Autumn seems to have struck all of a sudden – it’s windy and wet and there are an alarming number of leaves on the ground for August.  It meant that for the first time for ages, we fancied a night in with the stash.

We’ve collected quite a few odd beers. You know the type — you think they’ll be interesting but not necessarily nice, so you don’t get round to drinking them.  First up was the notorious Speedball, by Brewdog, which sounded foul from the description (kola nut, guarana, poppy, c-hops and honey) but was actually very pleasant.  For all the look-at-me-I’m-contraversial marketing, it tasted like a nice, non-extreme American Amber ale.  Maybe some of the extreme flavours had mellowed over time?  Speedball is now called “Dogma”, by the way.
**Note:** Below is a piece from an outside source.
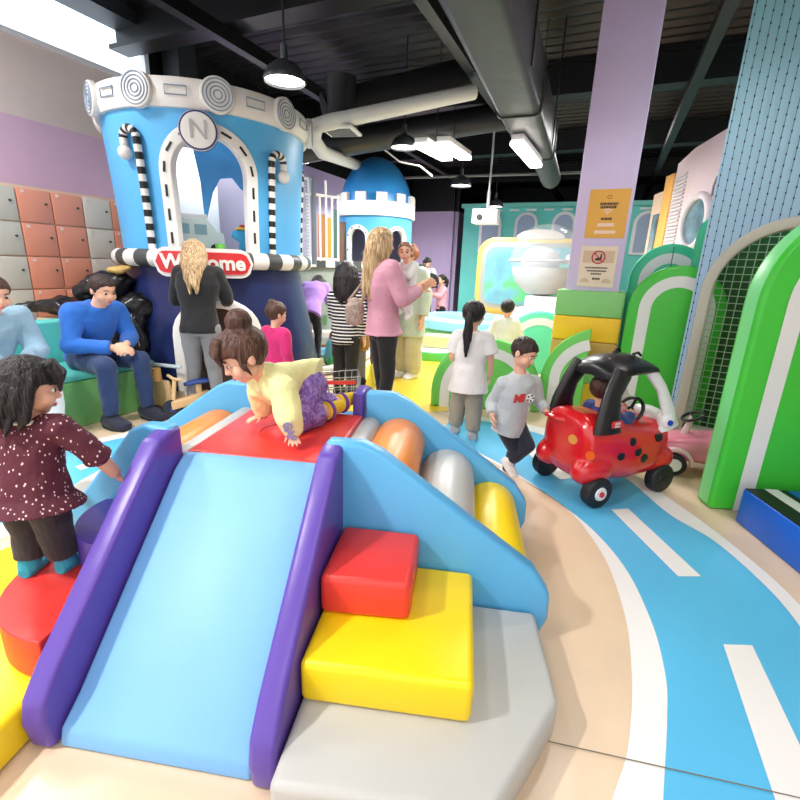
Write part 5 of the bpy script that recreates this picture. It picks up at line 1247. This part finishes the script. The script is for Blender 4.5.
        if top.get('collar'):
            m = MB(); c = P['neck'] + up * .012 * h; rr = B['nk'] * h + off * .9
            m.tube([c + sd * (rr * math.cos(a)) + fr * (rr * math.sin(a)) for a in [2 * PI * k / 24 for k in range(24)]], .011 * h, 8, closed=True); m.build('collar', top['collar'], tp)
    if feet:
        for s in 'LR':
            an, td, dn, sdv, fl = FT[s]; mb = MB(); g = 1.0 if feet.get('sock') else 1.12; e = feet.get('off', .008) * h; drop = .026 * h
            mb.loft([(an - td * .30 * fl + dn * drop * .6, sdv * (.15 * fl + e), dn * (.15 * fl + e)), (an - td * .12 * fl + dn * drop * .5, sdv * (.2 * fl + e), dn * (.22 * fl + e)), (an + td * .3 * fl + dn * drop * .9, sdv * (.235 * fl + e), dn * (.15 * fl + e)), (an + td * .62 * fl + dn * drop * 1.1, sdv * (.2 * fl + e), dn * (.10 * fl + e)), (an + td * .76 * fl + dn * drop * 1.15, sdv * (.1 * fl + e), dn * (.06 * fl + e))], seg=18)
            k = (P['kn' + s] - an).normalized(); mb.cyl(an - k * .01 * h, an + k * feet.get('hi', .03) * h, lr[2] + e, lr[2] + e, 16)
            fo = meshobj('sock' if feet.get('sock') else 'shoe', remesh(mb, max(vox * .8, .003), 2), feet['m'], body)
            if feet.get('sole'):
                m = MB(); c = an + dn * drop * 1.75
                m.loft([(an - td * .32 * fl + dn * drop * 1.5, sdv * (.1 * fl + e), dn * .008 * h), (c - td * .1 * fl, sdv * (.2 * fl + e), dn * .008 * h), (c + td * .35 * fl, sdv * (.25 * fl + e), dn * .008 * h), (c + td * .74 * fl, sdv * (.14 * fl + e), dn * .008 * h)], seg=18); m.build('sole', feet['sole'], fo)
    body['_'] = 0; del body['_']
    FIG[label] = dict(P=P, hp=hp, hh=hh, fr=fr, sd=sd, up=up, HR=HR, top=tp, body=body, cd=cd)
    return body
FIG = {}
def cloth(name, col, **k): return mat(name, col, k.pop('rough', .85), bump=k.pop('bump', .35), bscale=k.pop('bscale', 45), sheen=.15, var=k.pop('var', .06), vscale=k.pop('vscale', 9))
blackh = hairmat('hair_black', (26, 20, 20)); brownh = hairmat('hair_brown', (72, 46, 36)); blondh = hairmat('hair_blond', (176, 136, 92), (226, 196, 150)); gingh = hairmat('hair_ginger', (150, 92, 58)); dkbrown = hairmat('hair_dark_brown', (46, 32, 28))
denim = cloth('denim', (34, 56, 98), bscale=90); blackc = cloth('cloth_black', (20, 20, 24)); greyj = cloth('grey_jeans', (128, 128, 130)); whitec = cloth('cloth_white', (232, 230, 228)); navyc = cloth('cloth_navy', (24, 30, 48))
redtie = mat('tie_red', (210, 36, 62), .6); whitesole = mat('sole_white', (226, 224, 222), .5)
def rel(o, d): return {k: V(v) - V(o) for k, v in d.items()}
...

Next up was Ginger Tom by Robinson’s, a mix of their Old Tom and Fentiman’s ginger ale.  This 6.5% strong ale didn’t quite work – too much ginger and not enough Old Tom, making it fizzy and overpowering.  You could see what they were trying to do though, because the aftertaste was really nice, like gingerbread.

Expecting those two to be weird and undrinkable, we’d also laid out Temptation, a “Russian stout” from the Durham Brewery.  Can you go wrong with a 10% imperial stout that says “best between September 2007 and September 2012”?  No.  It’s great, with loads of comforting flavours – vanilla, chocolate, coffee, liquorice, sherry.  One to savour and our beer of the week.